You need to play the most underrated Kirby game on Nintendo Switch ASAP
Eat your heart out, Mario Golf: Super Rush.
Sports and video games have a closely intertwined history, for good reason. In the early days of video games, a game like golf must have seemed particularly appealing to developers. Only one person plays at a time, there’s only one major element moving (the ball), the physics are relatively straightforward, and the courses are mostly just different shades of green.
Combined with the golf craze that struck Japan in the late ‘80s and early ‘90s, it’s not too surprising that that era was hit with a glut of golf games. Most of these games are not very good— a fact parodied in a classic Simpsons episode where Bart wants a fighting game but is stuck with Lee Carvallo’s Putting Challenge, which was based on a real game.
But not all the games were finicky, bland, and aimed at punishing players. One of them was Kirby’s Dream Course, a charming combination of character and game.
If you’re a paid Nintendo Switch online subscriber, you can play Kirby’s Dream Course right now by downloading the Super Nintendo Entertainment System app.
Kirby is both simplistic and transitive as a character. Little more than a pink ball, Kirby really gets special when he devours enemies and gains their power. To play as Kirby is to be in a constant state of flux to begin with, which lent itself nicely to Nintendo’s desire to have its stars branch out from the platformers that made them famous.
Initially, Kirby’s Dream Course wasn’t a Kirby game at all. It was a game called Special Tee Shot, which was ambitious in its own right. The developers of the game, at the closely linked HAL Laboratory and Nintendo, wanted to do away with the traditional approach of golf on clean, green tees, and start embracing the “video game” part of “sports video game.” In a video game, golf could take place anywhere and feature anything.

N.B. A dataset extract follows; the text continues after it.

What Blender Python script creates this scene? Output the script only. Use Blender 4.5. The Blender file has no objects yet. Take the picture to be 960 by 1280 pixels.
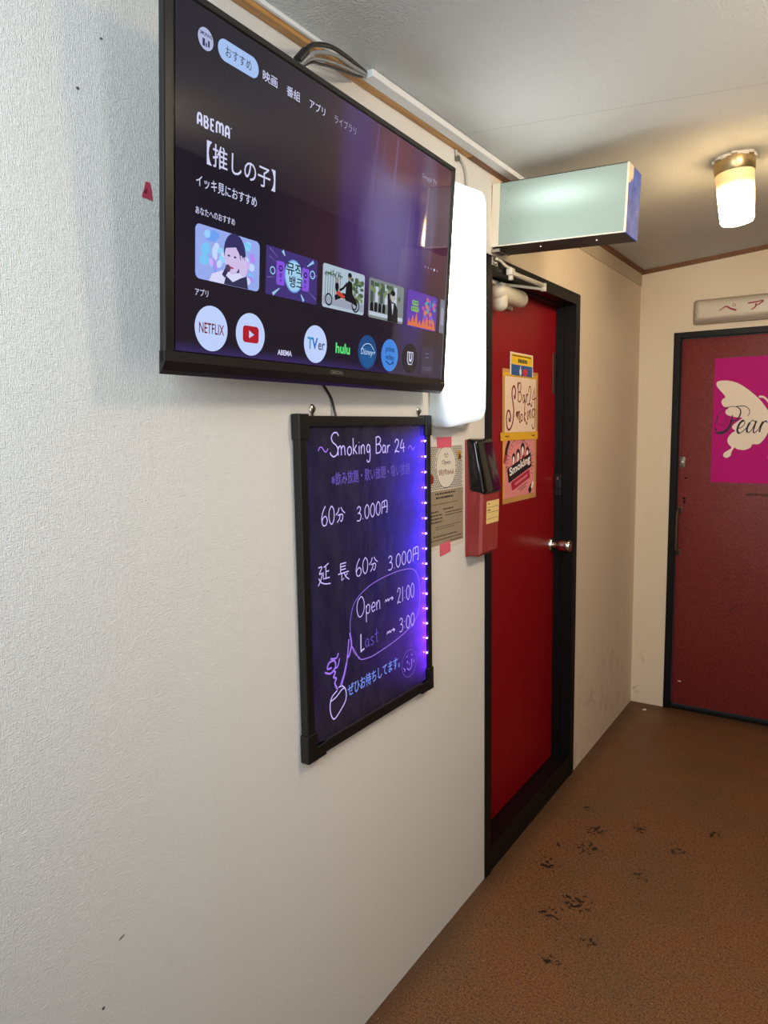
import bpy, bmesh, math, random
from mathutils import Vector, Matrix
random.seed(7)
SC = bpy.context.scene
COL = SC.collection

# ------------------------------------------------------------------ camera, world, light, exposure
cam_data = bpy.data.cameras.new('camera')
cam = bpy.data.objects.new('camera', cam_data)
COL.objects.link(cam)
cam_data.sensor_fit = 'VERTICAL'
cam_data.sensor_height = 36.0
cam_data.sensor_width = 36.0
cam_data.lens = 900.0 / 1280.0 * 36.0
cam_data.clip_start = 0.02
cam.matrix_world = Matrix(((0.83562857, -0.05069171, 0.54695086, 1.0),
                           (0.54907863, 0.10502511, -0.82914558, 0.0),
                           (-0.01541276, 0.99317676, 0.11559572, 1.54),
                           (0, 0, 0, 1)))
SC.camera = cam
SC.view_settings.view_transform = 'Standard'
SC.view_settings.look = 'None'
SC.view_settings.exposure = 0.0
SC.view_settings.gamma = 1.0
SC.view_settings.use_curve_mapping = False

world = bpy.data.worlds.new('world')
SC.world = world
world.use_nodes = True
wb = world.node_tree.nodes['Background']
wb.inputs[0].default_value = (0.80, 0.90, 1.0, 1)
wb.inputs[1].default_value = 0.42


def area_light(name, loc, target, sx, sy, power, color):
    ld = bpy.data.lights.new(name, 'AREA')
    ld.shape = 'RECTANGLE'
    ld.size, ld.size_y, ld.energy, ld.color = sx, sy, power, color
    o = bpy.data.objects.new(name, ld)
    COL.objects.link(o)
    o.location = loc
    o.rotation_euler = (Vector(target) - Vector(loc)).to_track_quat('-Z', 'Y').to_euler()
    return o


# daylight coming in through the open end of the corridor behind the camera
area_light('daylight', (0.80, -0.42, 2.00), (0.0, 0.80, 1.75), 0.7, 0.75, 24.5, (0.80, 0.92, 1.0))
# soft fill added on the right to brighten the walls and red door
area_light('added_side_fill', (1.52, 0.95, 1.22), (0.2, 2.75, 1.30), 0.8, 1.2, 13.0, (1.0, 0.92, 0.82))
# warm fill added out of view to lift the far end of the corridor
area_light('added_warm_fill', (1.38, 1.55, 2.37), (0.15, 3.3, 0.75), 0.36, 0.36, 26.0, (1.0, 0.80, 0.58))

# ------------------------------------------------------------------ helpers
def lin(c):
    def f(v):
        v /= 255.0
        return v / 12.92 if v <= 0.04045 else ((v + 0.055) / 1.055) ** 2.4
    return (f(c[0]), f(c[1]), f(c[2]), 1.0)


MATS = {}


def mat(name, rgb, rough=0.5, metal=0.0, emit=None, estr=1.0, spec=0.5, coat=0.0, alpha=1.0):
    """A plain material; rgb and emit are 0-255 display colours."""
    if name in MATS:
        return MATS[name]
    m = bpy.data.materials.new(name)
    m.use_nodes = True
    b = m.node_tree.nodes['Principled BSDF']
    b.inputs['Base Color'].default_value = lin(rgb)
    b.inputs['Roughness'].default_value = rough
    b.inputs['Metallic'].default_value = metal
    b.inputs['Specular IOR Level'].default_value = spec
    b.inputs['Coat Weight'].default_value = coat
    b.inputs['Coat Roughness'].default_value = 0.06
    if emit is not None:
        b.inputs['Emission Color'].default_value = lin(emit)
        b.inputs['Emission Strength'].default_value = estr
    MATS[name] = m
    return m


class Nodes:
    """Small wrapper to write node trees on one line each."""
    def __init__(self, m):
        self.m = m
        self.t = m.node_tree
        self.b = self.t.nodes['Principled BSDF']

    def new(self, kind, **kw):
        n = self.t.nodes.new(kind)
        for k, v in kw.items():
            setattr(n, k, v)
        return n

    def put(self, a, socket):
        if isinstance(a, (int, float)):
            socket.default_value = a
        elif isinstance(a, (tuple, list)):
            socket.default_value = a
        else:
            self.t.links.new(a, socket)

    def math(self, op, a, b=0.0, c=None, clamp=False):
        n = self.new('ShaderNodeMath', operation=op, use_clamp=clamp)
        self.put(a, n.inputs[0]); self.put(b, n.inputs[1])
        if c is not None:
            self.put(c, n.inputs[2])
        return n.outputs[0]

    def xyz(self, kind='Position'):
        if kind == 'Position':
            v = self.new('ShaderNodeNewGeometry').outputs['Position']
        else:
            v = self.new('ShaderNodeTexCoord').outputs[kind]
        s = self.new('ShaderNodeSeparateXYZ')
        self.put(v, s.inputs[0])
        return v, s.outputs[0], s.outputs[1], s.outputs[2]

    def comb(self, x, y, z):
        n = self.new('ShaderNodeCombineXYZ')
        self.put(x, n.inputs[0]); self.put(y, n.inputs[1]); self.put(z, n.inputs[2])
        return n.outputs[0]

    def noise(self, vec, scale, detail=2.0, rough=0.5):
        n = self.new('ShaderNodeTexNoise')
        self.put(vec, n.inputs['Vector'])
        n.inputs['Scale'].default_value = scale
        n.inputs['Detail'].default_value = detail
        n.inputs['Roughness'].default_value = rough
        return n.outputs[0]

    def step(self, v, lo, hi, a=0.0, b=1.0):
        n = self.new('ShaderNodeMapRange', interpolation_type='SMOOTHSTEP')
        self.put(v, n.inputs[0])
        n.inputs[1].default_value, n.inputs[2].default_value = lo, hi
        n.inputs[3].default_value, n.inputs[4].default_value = a, b
        return n.outputs[0]

    def mix(self, f, a, b, blend='MIX'):
        n = self.new('ShaderNodeMix', data_type='RGBA', blend_type=blend)
        self.put(f, n.inputs[0]); self.put(a, n.inputs[6]); self.put(b, n.inputs[7])
        return n.outputs[2]

    def bump(self, h, dist, strength=1.0):
        n = self.new('ShaderNodeBump')
        self.put(h, n.inputs['Height'])
        n.inputs['Distance'].default_value = dist
        n.inputs['Strength'].default_value = strength
        self.t.links.new(n.outputs[0], self.b.inputs['Normal'])

    def color(self, c):
        self.put(c, self.b.inputs['Base Color'])

    def emission(self, c, s):
        self.put(c, self.b.inputs['Emission Color']); self.put(s, self.b.inputs['Emission Strength'])


_text_cache = {}


def text_geom(s, offset=0.0):
    """Flat outline of a string: (verts2d, faces), straight from Blender's own font."""
    key = (s, offset)
    if key in _text_cache:
        return _text_cache[key]
    cu = bpy.data.curves.new('lettering', 'FONT')
    cu.body = s
    cu.resolution_u = 3
    cu.offset = offset
    ob = bpy.data.objects.new('lettering', cu)
    COL.objects.link(ob)
    dg = bpy.context.evaluated_depsgraph_get()
    me = bpy.data.meshes.new_from_object(ob.evaluated_get(dg))
    vs = [(v.co.x, v.co.y) for v in me.vertices]
    fs = [tuple(p.vertices) for p in me.polygons]
    bpy.data.objects.remove(ob)
    bpy.data.curves.remove(cu)
    bpy.data.meshes.remove(me)
    _text_cache[key] = (vs, fs)
    return vs, fs


def smooth_path(pts, n=6, closed=False):
    """Catmull-Rom through the points."""
    P = [Vector(p) for p in pts]
    if len(P) < 3:
        return P
    out = []
    N = len(P)
    rng = range(N if closed else N - 1)
    for i in rng:
        p1, p2 = P[i], P[(i + 1) % N]
        p0 = P[i - 1] if (i > 0 or closed) else p1
        p3 = P[(i + 2) % N] if (i + 2 < N or closed) else p2
        for k in range(n):
            t = k / n
            out.append(0.5 * ((2 * p1) + (p2 - p0) * t + (2 * p0 - 5 * p1 + 4 * p2 - p3) * t * t + (3 * p1 - p0 - 3 * p2 + p3) * t ** 3))
    if not closed:
        out.append(P[-1])
    return out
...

Special Tee Shot wasn’t the first game to think outside the putting green, but it wanted to push the envelope. The game completely removed golf from its traditional setting, instead setting a course on a black-and-white board. Taking a cue from isometric games like Marble Madness, Special Tee Shot took a shortened version of golf and loaded it with enemies, moving challenges, and odd angles that Phil Mickelson could never expect.
Around the same time as Special Tee Shot’s development, Kirby’s first non-platforming game came out: Kirby’s Pinball Land, which naturally saw the little ball turn into a little ball. A huge hit, it signalled to the financially struggling HAL Labs that if they were going to create a weird golf game, it should be one themed with one of their biggest hits.
As documented recently by SNESCentral, which found a prototype of Special Tee Shot in a Canadian pawn shop, of all places, the game was given a new Kirby theme. As far as corporate decision making goes, the Kirby theme makes a lot of sense in Dream Course. The game’s manual supplies a backstory where King Dedede has stolen all the stars out of Dream Land’s sky and quickly jumps into gameplay.
Although players can choose their spin angle and shot power, there are no golf clubs in Dream Course. Rather, the game offers variety in Kirby’s powers. If there are Whispy Woods blocking a path, Kirby can fire off an electric bolt at exactly the right moment to destroy it. If there’s a large gap between the player and the goal, a parasol can help Kirby glide towards the destination.
Holes don’t make themselves automatically visible in Dream Course. They only show themselves after a certain number of course enemies have been knocked out, allowing for a little more strategy.
It’s worth reviewing the controls of Kirby’s Dream Course before playing, the game can be a little confusing on its own. But once you parse it’s shot guides, master the hi-jump ball hit, and maybe lose a few rounds, the game opens up the possibilities of the often-stuffy game of golf.